YouTube: An ambitious 5-year-old

YouTube — by far the most popular video-sharing site on the web — marked its official fifth anniversary by trumpeting some astonishing traffic data.

Video-sharing site gets 2 billion views daily

YouTube — by far the most popular video-sharing site on the web — marked its official fifth anniversary Monday by trumpeting some astonishing traffic data.
This screenshot shows the Royal Channel on YouTube. Buckingham Palace has also posted archived footage of the Queen and other members of the Royal family.

The Google-owned site announced it now attracts a little more than two billion video views every day from users in more than 200 countries. That's double the traffic it reported just eight months ago.

"Although the average user spends 15 minutes a day on YouTube, that’s tiny compared to the five hours a day people spend watching TV," a company blog posting said. 

But the video-sharing site clearly wants to dramatically ramp up those viewing times to make itself a more popular alternative to conventional TV.  

The site pledged Monday to make it even easier for users to sort through and find videos.

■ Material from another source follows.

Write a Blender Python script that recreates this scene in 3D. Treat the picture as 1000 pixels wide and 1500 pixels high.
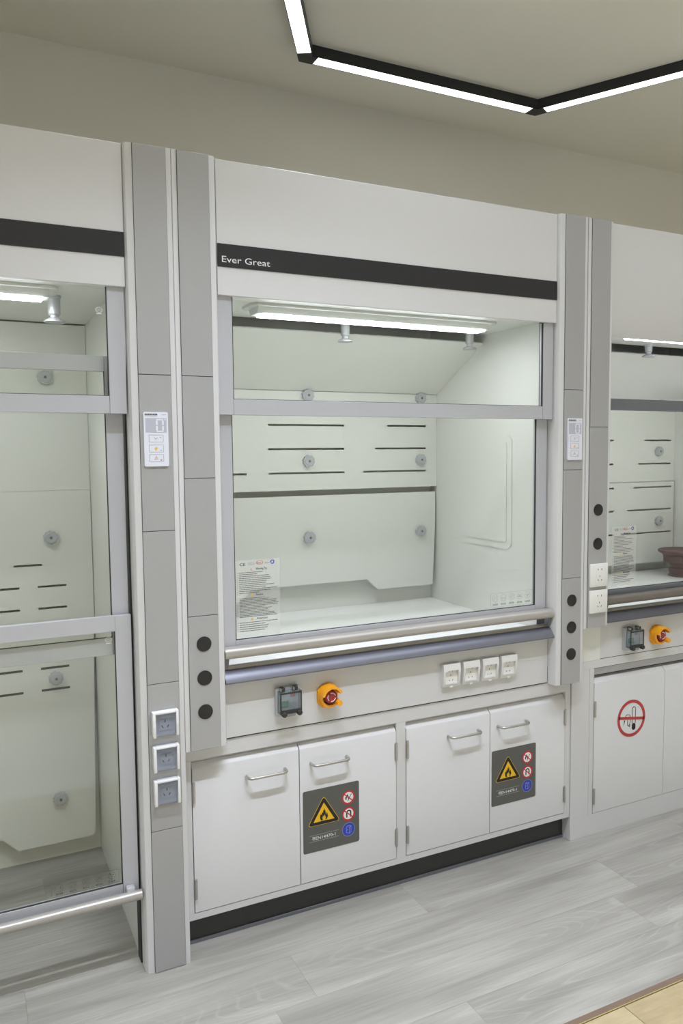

YouTube said two billion video views daily is already equivalent to "nearly double the prime-time audience of all three major U.S. television networks combined."

From trivia to tragedy

YouTube is increasingly trying to market itself to advertisers looking for audiences around the world. 

As part of its five-year anniversary — and as a way of showcasing its sprawling reach —YouTube also launched a new channel that charts its key video milestones, and invites users to upload videos describing their favourite YouTube moments or relating how the site has affected them.

Since it went live in 2005, YouTube has helped launch entertainment careers — Justin Bieber and Susan Boyle come to mind — and has grown to become the dominant source of trivial but wildy popular videos of things like piano-playing cats and finger-biting babies.

But it has also earned a reputation as the go-to social media site where people from countries in crisis can post video evidence of repression, civil strife and natural disasters.  

Politicans and activists of every stripe also use YouTube to raise their profile and generate a following.

YouTube was bought by Google in 2006 for $1.65 billion US.

Despite its huge traffic numbers, YouTube has yet to turn a profit for the search engine giant, although Google CEO Eric Schmidt has said he "assumes" it will finally be in the black later this year.